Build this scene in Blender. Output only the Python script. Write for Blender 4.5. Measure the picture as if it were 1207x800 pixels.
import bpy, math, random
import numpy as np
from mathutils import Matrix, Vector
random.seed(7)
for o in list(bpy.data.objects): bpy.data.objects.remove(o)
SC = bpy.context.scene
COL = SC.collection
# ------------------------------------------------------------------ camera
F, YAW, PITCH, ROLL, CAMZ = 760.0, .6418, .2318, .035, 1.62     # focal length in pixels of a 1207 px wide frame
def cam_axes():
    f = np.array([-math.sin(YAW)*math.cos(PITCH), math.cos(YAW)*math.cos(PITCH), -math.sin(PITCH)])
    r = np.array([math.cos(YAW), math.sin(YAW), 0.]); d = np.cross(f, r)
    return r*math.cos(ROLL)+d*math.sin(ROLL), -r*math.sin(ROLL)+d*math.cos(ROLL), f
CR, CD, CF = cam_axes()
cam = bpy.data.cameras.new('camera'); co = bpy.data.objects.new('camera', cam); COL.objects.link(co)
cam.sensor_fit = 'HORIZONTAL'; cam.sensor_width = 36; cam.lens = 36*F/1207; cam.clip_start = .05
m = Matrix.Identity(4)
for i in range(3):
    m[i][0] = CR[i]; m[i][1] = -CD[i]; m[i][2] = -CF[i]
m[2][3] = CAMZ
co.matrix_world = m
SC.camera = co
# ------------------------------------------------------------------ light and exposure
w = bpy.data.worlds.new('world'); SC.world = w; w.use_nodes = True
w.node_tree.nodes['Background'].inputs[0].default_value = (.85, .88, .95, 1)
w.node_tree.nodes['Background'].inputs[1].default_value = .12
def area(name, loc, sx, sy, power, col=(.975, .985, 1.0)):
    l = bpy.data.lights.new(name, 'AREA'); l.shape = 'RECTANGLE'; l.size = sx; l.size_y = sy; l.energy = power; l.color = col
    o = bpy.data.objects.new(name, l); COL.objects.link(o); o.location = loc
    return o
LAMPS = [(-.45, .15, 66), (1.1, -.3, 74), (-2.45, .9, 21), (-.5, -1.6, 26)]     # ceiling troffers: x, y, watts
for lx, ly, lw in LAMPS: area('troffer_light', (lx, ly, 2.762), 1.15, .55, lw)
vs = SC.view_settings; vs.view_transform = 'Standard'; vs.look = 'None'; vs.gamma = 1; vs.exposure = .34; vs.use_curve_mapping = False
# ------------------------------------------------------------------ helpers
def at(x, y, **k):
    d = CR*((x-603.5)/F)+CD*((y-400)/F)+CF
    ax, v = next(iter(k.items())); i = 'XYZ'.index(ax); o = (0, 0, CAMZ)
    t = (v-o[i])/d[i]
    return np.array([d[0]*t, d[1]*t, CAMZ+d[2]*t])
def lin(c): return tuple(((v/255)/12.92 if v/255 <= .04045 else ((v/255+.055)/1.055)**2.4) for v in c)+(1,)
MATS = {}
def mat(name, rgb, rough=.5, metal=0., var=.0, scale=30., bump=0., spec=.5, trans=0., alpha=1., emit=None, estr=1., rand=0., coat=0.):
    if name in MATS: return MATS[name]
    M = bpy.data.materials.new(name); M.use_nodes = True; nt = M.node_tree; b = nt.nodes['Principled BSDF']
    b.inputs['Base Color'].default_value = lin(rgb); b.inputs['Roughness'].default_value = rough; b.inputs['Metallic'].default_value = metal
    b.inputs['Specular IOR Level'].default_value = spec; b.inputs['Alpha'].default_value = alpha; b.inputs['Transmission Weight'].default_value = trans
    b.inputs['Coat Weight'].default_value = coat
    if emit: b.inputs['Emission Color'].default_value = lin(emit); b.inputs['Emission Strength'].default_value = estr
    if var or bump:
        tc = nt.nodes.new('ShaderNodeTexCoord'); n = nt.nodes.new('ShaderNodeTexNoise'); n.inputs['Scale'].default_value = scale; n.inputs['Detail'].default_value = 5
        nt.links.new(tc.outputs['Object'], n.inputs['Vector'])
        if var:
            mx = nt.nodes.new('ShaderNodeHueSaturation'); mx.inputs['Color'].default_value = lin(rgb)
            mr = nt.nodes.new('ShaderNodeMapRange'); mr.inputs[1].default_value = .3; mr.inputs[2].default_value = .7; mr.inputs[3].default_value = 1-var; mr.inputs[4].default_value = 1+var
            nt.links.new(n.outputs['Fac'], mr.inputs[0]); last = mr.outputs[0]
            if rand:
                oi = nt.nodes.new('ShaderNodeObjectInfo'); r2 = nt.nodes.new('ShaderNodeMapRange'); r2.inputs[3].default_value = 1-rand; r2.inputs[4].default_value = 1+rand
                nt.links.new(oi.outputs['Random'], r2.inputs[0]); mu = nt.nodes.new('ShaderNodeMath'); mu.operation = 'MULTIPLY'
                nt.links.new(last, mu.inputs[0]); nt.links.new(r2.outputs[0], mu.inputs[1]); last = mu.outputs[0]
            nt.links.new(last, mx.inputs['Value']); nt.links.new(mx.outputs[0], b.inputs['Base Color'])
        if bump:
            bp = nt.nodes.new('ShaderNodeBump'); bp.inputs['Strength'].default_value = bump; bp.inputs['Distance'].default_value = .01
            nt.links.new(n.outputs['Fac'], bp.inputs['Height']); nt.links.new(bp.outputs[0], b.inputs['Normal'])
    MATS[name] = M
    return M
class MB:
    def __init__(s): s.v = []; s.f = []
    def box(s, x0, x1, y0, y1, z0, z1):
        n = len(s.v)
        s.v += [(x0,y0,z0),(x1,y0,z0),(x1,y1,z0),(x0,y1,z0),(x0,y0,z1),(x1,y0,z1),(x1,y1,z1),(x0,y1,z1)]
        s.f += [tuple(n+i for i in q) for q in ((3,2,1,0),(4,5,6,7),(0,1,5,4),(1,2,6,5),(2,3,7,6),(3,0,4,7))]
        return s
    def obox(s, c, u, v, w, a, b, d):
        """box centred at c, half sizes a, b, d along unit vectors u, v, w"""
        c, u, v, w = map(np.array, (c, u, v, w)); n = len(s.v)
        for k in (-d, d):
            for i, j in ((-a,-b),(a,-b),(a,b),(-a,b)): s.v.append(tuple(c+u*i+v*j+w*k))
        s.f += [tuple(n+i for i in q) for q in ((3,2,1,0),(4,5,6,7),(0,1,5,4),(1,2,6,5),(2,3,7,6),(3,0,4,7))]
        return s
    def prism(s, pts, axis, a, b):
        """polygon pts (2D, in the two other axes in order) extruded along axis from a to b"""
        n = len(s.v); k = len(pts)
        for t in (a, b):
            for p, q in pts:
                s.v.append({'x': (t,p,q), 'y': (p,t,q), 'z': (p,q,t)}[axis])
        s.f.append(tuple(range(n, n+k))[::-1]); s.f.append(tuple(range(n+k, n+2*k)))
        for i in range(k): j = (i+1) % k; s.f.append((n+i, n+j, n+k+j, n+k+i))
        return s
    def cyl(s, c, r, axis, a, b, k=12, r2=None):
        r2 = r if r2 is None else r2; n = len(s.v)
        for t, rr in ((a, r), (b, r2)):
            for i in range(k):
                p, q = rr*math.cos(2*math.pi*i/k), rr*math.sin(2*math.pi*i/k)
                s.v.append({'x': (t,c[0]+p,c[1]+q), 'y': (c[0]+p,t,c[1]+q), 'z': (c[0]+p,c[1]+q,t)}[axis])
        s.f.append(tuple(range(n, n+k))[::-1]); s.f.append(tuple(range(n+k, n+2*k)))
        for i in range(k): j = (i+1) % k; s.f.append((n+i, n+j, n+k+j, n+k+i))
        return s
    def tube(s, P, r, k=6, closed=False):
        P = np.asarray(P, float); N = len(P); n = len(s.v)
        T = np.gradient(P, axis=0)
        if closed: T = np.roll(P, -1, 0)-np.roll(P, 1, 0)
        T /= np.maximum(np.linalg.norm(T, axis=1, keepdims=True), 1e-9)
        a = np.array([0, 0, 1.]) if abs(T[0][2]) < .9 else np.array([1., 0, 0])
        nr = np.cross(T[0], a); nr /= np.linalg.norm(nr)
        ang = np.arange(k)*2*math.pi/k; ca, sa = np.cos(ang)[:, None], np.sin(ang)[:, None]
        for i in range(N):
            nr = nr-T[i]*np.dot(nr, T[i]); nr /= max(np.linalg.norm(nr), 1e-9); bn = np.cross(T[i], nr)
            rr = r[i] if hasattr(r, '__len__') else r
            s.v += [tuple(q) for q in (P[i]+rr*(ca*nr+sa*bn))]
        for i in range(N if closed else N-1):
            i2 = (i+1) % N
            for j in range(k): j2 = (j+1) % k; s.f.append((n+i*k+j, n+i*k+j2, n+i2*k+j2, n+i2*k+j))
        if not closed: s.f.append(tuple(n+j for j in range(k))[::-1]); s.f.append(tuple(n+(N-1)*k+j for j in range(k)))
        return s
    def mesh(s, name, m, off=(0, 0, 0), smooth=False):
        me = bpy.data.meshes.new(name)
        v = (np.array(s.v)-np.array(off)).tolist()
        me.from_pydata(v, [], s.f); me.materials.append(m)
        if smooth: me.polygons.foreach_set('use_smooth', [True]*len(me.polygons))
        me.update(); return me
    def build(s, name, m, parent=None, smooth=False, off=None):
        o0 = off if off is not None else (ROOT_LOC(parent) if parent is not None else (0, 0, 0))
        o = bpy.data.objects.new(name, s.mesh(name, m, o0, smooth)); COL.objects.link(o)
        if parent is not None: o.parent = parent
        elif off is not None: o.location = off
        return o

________

_Set task_
Count each line with "scene" in it and report that figure by itself.

_Final result_
2